We spent the rest of the day at the Bagni Da Luigi, which are situated right below the breathtaking Faraglioni. We payed €25 euros per sun bed and €15 for a light lunch of bruschette and fresh fruit. Diving into the (freezing) sea was easy thanks to the small pier the bagni have. There are very few ways to reach the sea in Capri, as it is so steep and rocky, and the few places available have been set up with restaurants and high-priced sun beds. After having spent a lovely afternoon swimming and sun bathing, we climbed the thousands of steps back to the main path (I don't suggest doing this during the hottest hours of the day). We then went for a lovely, long walk around the uninhabited part of the island, where we managed to see the famous Casa Malaparte. The walk consisted of thousands of steps and was quite challenging, especially considering the fact that we were wearing flip flops. We eventually reached a breathtaking arch (picture 5) called 'Arco Naturale' which is totally worth the walk. Around 8:30 we crossed the town to go to eat at Ristorante Panorama, where we waiter 20 minutes for a table. This restaurant is probably much better at lunch, due to the beautiful view it has, which can't be enjoyed at dinner time. It was very chaotic and the food was nothing special. We were slightly disappointed but too tired from all the walking to complain. 

Day 2 - 20th June 

We woke up quite early, having booked a half-day boat trip starting at 9:30am. We had a delicious breakfast overlooking the B&B's terrace, with the fresh morning breeze coming in. The hotel owner and manager had booked the boat trip for us, it was going to be the three of us with a skipper on a traditional boat from Capri called a 'Gozzo'. The boat met us at the Bagni da Luigi, and from there we began our trip round the island. The Gozzo was extremely comfortable, we had loads of space to lounge around, and plenty of space in the shade. We stopped wherever we wanted for a swim, and the skipper brought us to see many beautiful caves which are dotted around the island. Being a small boat we were actually able to enter many of the caves and see close up the stalagmites and beautiful colours. We brought focaccia and small pizza with us as we had been told that there was no food on board, just plenty of drinks. The trip round the island lasted around 4 hours and we had a lovely time, I really recommend it to people who want to see the island in all of it's beauty. The Gozzo dropped us off at Bagni di Luigi again and we had a quick lunch, a delicious dish of spaghetti with fresh tomato sauce and basil, and a slice of the famous 'torta Caprese'. We went back to our B&B, got changed and went for a walk up to the 'Villa Jovis' built by the Roman Emperor Tiberius in AD 27. The magnificent ruins have a breathtaking view of the mainland and the Amalfi coast. It was unfortunately closed for the day, I suggest checking the opening times if you wish to visit it.
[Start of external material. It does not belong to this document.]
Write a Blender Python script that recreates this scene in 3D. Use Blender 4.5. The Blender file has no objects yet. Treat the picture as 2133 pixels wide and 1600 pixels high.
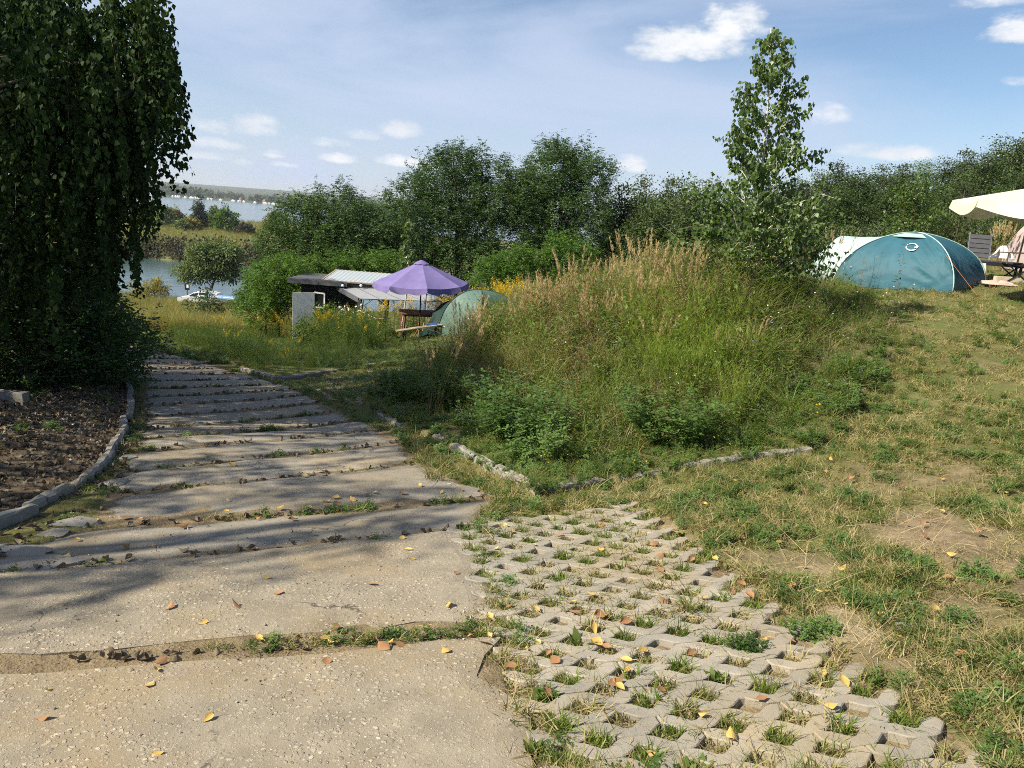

Walking back down we stopped at the restaurant and pizzeria 'Lo Sfizio' where we had the best meal of our three-day stay. We had fried antipasti, pasta with fresh tomato sauce, mozzarella and basil, spaghetti with moscardini (picture 2) and paccheri with mussels, clams and parsley. If you visit Capri you HAVE to eat at Lo Sfizio. Limoncello to finish, obviously. 

Day 3 - 21st June 

On our last day we only had a few hours to spend in Capri before we got the hydrofoil back to Naples, where we would be spending another two days. We walked through the town of Capri and reached the top of the historic 'Via Krupp' (picture 4), a winded path which has an elevation difference of 100m. Unfortunately it is closed as a section of it is too dangerous, but one can still admire it from above.